**YOUR INSTRUCTIONS:** Bring together all lines of the material below that contain the string "pixels".

**INPUT MATERIAL:**

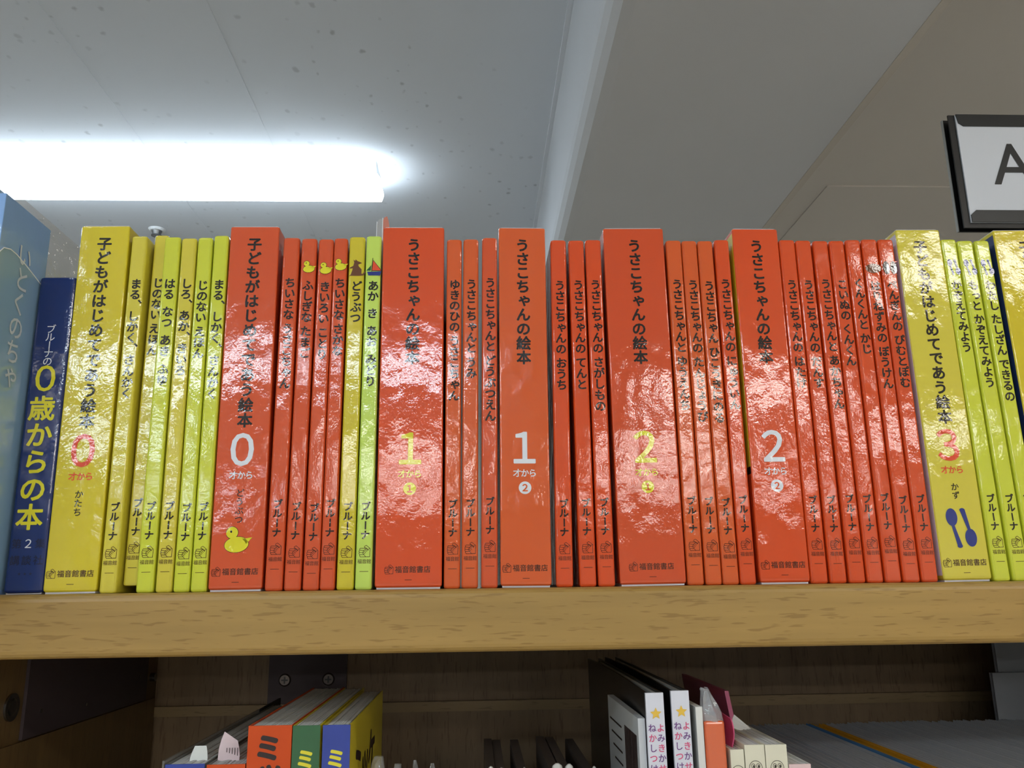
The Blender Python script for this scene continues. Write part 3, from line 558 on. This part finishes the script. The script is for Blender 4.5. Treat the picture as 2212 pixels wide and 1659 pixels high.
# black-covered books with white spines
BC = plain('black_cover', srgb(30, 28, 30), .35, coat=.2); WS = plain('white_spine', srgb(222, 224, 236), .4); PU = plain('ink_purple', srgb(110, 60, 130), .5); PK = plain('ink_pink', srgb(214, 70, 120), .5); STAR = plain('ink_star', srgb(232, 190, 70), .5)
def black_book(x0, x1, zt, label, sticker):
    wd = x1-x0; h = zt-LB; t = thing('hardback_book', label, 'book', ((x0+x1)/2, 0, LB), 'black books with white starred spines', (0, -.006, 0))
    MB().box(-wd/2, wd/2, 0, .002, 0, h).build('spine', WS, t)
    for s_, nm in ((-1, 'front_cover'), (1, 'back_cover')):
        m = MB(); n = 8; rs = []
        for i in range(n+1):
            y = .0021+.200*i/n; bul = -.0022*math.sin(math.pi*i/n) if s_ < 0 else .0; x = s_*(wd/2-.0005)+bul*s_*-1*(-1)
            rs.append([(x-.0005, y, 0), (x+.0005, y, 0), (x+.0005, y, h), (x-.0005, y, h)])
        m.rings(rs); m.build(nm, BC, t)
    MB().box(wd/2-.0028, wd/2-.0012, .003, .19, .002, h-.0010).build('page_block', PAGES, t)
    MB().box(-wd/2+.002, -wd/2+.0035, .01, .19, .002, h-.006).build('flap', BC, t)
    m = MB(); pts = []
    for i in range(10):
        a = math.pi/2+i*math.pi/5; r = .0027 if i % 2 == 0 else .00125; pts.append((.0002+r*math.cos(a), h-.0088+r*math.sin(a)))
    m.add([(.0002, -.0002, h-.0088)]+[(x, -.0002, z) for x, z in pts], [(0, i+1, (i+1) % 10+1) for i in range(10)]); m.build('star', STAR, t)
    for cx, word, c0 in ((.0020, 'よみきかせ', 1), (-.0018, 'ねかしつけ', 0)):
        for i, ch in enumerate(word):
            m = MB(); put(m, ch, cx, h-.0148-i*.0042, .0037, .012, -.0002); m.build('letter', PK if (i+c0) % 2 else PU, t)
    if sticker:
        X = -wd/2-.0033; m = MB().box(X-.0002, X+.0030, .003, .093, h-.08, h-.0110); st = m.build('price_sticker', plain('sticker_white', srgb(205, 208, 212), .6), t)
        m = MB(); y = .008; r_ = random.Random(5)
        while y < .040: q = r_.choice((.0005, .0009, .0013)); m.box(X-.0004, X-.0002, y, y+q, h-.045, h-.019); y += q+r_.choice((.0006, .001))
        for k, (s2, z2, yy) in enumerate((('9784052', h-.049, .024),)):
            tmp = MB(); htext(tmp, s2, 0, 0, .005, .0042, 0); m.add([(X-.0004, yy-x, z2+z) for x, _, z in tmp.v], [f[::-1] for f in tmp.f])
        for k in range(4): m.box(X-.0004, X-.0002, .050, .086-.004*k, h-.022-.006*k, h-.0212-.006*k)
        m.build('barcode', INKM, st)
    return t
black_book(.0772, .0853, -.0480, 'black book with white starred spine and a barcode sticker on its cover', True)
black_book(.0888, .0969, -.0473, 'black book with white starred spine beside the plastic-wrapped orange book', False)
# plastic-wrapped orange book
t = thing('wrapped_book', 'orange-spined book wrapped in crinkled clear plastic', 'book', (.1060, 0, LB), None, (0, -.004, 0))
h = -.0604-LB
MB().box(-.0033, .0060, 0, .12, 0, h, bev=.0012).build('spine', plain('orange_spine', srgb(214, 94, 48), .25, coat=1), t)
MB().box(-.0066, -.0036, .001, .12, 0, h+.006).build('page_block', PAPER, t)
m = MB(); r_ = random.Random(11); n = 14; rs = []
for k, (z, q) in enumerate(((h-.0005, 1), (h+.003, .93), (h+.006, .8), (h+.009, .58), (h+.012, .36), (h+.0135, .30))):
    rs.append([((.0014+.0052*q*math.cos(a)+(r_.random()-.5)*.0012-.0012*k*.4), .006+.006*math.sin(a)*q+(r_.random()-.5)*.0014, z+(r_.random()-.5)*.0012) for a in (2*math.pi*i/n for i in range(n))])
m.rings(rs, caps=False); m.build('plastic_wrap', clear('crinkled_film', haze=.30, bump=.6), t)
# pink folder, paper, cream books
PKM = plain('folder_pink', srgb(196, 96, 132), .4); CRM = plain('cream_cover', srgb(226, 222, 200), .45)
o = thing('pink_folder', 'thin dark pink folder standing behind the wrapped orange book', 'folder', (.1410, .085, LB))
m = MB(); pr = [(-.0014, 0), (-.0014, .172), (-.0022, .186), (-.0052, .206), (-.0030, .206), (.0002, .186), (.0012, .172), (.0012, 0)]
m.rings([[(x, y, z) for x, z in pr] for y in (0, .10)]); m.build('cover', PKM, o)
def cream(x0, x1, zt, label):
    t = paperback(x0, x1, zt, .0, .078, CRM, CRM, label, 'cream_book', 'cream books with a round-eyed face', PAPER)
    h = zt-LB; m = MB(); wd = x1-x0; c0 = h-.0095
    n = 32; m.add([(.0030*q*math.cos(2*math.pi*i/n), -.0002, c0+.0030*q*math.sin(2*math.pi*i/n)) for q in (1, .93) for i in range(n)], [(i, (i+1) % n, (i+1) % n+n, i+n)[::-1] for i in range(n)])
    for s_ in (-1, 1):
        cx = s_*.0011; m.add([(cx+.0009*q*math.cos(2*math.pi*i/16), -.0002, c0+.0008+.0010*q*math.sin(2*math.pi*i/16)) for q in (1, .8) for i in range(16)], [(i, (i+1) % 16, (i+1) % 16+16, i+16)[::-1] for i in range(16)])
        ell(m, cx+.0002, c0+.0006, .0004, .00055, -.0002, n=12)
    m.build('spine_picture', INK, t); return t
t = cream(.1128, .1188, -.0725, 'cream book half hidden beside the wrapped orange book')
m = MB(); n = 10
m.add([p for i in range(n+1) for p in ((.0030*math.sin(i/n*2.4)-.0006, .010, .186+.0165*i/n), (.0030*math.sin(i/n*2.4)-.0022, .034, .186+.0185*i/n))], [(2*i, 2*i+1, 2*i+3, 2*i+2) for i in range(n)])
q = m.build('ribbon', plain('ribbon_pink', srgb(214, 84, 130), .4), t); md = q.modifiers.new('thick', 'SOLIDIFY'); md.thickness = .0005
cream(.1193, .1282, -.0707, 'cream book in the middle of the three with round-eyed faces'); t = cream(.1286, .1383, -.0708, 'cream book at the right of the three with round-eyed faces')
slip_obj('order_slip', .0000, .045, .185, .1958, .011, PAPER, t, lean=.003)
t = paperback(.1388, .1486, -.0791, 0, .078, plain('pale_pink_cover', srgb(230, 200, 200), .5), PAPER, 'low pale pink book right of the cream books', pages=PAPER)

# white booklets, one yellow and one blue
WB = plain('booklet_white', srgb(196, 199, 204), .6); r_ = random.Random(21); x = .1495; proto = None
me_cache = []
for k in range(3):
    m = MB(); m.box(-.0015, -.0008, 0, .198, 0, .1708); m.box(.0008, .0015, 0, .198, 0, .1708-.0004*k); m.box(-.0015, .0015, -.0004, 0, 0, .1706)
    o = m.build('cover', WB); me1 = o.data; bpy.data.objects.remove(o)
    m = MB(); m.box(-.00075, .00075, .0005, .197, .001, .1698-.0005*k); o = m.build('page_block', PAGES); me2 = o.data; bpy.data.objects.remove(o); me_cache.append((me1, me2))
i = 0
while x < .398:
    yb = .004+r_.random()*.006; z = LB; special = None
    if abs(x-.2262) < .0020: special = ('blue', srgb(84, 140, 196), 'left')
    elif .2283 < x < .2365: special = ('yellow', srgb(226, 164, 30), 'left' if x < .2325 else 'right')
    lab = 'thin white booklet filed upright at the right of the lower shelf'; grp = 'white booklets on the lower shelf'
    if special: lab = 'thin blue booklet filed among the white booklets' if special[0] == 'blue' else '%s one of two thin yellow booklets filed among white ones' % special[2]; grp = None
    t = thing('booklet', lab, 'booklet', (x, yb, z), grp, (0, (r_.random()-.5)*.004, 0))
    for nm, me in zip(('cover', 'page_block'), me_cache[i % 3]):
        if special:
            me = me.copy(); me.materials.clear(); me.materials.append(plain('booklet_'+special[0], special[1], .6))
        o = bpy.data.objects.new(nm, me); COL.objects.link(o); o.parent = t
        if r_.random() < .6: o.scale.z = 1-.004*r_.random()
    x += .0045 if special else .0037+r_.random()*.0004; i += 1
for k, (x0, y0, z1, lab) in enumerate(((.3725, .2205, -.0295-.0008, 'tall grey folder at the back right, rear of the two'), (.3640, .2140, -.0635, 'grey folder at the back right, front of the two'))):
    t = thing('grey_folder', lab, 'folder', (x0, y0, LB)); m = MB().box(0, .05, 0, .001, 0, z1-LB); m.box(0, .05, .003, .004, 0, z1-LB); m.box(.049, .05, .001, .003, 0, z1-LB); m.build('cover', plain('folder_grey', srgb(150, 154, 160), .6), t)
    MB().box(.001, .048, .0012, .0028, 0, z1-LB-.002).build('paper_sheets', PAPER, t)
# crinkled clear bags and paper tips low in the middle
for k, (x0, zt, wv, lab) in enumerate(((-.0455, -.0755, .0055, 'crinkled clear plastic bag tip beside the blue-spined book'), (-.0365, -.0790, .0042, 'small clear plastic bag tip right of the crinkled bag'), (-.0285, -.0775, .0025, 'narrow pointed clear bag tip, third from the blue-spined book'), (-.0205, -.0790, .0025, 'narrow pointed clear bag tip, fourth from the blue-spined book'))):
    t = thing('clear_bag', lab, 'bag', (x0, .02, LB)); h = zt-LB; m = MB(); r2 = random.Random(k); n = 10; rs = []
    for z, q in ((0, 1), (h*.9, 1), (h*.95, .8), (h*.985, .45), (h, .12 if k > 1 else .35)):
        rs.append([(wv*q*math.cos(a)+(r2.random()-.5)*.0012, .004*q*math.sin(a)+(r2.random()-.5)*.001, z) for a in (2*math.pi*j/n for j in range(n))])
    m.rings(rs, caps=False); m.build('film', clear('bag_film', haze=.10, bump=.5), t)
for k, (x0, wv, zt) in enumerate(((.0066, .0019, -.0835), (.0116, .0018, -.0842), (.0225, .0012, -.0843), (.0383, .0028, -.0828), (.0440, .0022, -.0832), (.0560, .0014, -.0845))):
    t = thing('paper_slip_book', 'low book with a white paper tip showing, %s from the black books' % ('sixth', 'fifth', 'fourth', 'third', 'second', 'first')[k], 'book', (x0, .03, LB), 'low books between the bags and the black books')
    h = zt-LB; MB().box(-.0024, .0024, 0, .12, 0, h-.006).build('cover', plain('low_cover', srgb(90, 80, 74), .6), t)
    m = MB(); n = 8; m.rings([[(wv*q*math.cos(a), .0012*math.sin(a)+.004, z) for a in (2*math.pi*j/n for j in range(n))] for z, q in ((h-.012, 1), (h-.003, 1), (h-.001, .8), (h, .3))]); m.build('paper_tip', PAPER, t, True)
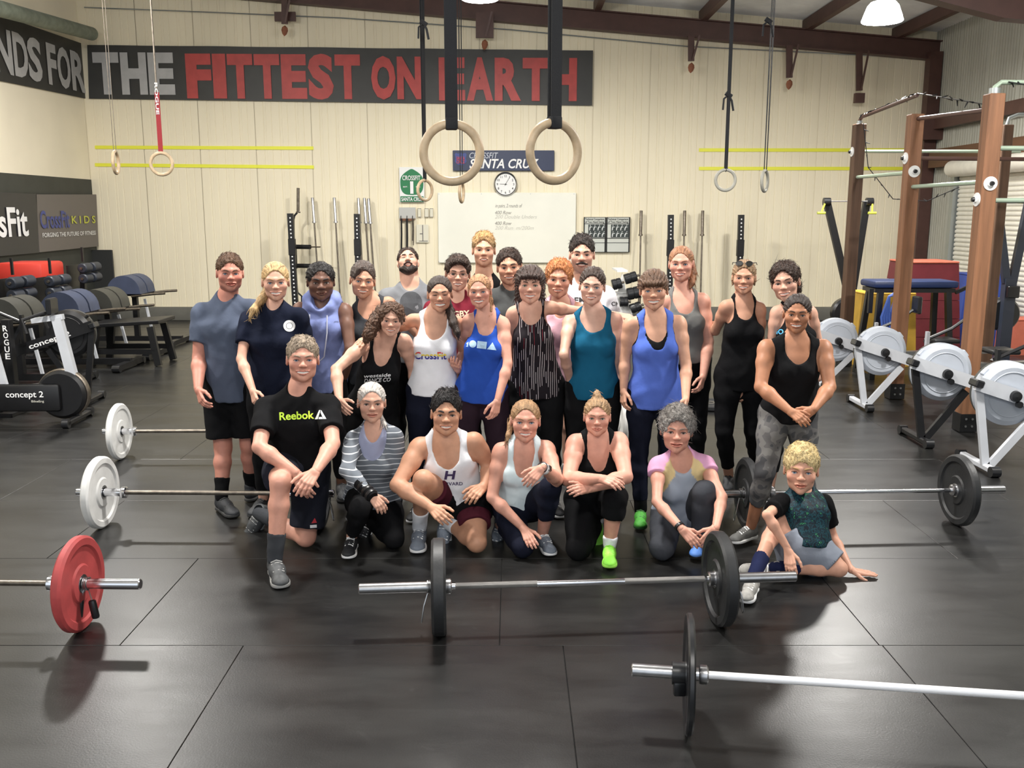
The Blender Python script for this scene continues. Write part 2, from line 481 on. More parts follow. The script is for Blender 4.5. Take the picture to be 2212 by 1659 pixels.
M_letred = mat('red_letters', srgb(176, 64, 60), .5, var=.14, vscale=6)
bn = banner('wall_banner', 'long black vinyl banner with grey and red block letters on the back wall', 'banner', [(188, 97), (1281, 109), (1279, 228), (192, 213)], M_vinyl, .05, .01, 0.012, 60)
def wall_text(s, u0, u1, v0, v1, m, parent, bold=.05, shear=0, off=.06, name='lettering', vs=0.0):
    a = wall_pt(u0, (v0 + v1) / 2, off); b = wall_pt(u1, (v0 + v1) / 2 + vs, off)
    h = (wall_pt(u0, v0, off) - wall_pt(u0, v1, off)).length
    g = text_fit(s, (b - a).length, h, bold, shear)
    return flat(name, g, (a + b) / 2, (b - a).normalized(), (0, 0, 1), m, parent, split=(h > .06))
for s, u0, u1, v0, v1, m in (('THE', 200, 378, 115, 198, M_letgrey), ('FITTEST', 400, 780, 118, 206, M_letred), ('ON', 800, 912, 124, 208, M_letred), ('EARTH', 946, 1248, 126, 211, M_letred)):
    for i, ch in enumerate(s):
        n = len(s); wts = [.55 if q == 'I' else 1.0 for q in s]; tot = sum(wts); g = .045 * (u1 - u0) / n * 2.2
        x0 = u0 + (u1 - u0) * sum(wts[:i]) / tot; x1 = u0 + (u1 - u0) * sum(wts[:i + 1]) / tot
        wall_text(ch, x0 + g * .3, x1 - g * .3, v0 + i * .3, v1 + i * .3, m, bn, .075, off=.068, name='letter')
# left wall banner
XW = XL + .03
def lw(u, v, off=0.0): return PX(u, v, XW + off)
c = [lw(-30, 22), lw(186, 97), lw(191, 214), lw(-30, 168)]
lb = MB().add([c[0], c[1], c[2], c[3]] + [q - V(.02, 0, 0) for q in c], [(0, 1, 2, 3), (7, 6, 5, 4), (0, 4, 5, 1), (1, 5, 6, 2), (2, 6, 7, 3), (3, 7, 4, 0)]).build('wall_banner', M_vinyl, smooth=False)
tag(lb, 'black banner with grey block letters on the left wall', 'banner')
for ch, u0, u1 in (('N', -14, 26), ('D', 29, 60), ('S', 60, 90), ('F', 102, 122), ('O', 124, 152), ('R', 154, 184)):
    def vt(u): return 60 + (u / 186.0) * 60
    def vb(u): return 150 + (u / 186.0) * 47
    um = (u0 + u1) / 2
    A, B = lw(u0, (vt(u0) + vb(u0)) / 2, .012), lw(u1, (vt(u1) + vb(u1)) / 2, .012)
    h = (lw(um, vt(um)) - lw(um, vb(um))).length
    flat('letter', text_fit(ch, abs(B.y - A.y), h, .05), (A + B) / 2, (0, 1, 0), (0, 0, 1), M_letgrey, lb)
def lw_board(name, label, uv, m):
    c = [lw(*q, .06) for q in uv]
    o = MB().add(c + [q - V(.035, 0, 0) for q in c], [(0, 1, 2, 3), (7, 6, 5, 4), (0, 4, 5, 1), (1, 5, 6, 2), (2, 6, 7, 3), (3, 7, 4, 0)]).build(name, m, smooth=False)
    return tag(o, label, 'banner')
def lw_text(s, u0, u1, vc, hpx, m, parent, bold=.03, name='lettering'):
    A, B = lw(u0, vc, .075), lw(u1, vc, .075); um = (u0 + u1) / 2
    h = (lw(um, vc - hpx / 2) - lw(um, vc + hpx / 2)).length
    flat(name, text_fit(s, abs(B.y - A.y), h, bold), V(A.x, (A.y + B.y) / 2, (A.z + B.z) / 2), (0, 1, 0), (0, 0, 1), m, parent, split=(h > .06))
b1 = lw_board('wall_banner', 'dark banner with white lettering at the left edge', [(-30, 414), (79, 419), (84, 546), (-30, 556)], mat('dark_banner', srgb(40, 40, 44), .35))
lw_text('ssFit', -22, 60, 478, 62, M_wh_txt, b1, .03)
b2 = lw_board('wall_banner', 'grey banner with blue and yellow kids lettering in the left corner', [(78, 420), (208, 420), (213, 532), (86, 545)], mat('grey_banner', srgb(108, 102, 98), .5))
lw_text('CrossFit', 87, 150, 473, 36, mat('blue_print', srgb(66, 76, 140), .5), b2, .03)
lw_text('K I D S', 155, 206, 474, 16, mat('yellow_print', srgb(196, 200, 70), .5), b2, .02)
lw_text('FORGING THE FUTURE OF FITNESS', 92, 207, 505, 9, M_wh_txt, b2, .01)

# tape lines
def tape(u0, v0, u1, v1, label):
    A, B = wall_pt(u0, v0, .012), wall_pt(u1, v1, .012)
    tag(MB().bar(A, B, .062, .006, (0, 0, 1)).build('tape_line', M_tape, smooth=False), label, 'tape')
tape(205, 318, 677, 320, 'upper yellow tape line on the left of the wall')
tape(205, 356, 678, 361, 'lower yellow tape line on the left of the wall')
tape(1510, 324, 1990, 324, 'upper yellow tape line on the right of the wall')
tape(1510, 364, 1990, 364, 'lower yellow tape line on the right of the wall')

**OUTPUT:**
The Blender Python script for this scene continues. Write part 3, from line 558 on. This part finishes the script. The script is for Blender 4.5. Treat the picture as 2212 pixels wide and 1659 pixels high.
The Blender Python script for this scene continues. Write part 2, from line 481 on. More parts follow. The script is for Blender 4.5. Take the picture to be 2212 by 1659 pixels.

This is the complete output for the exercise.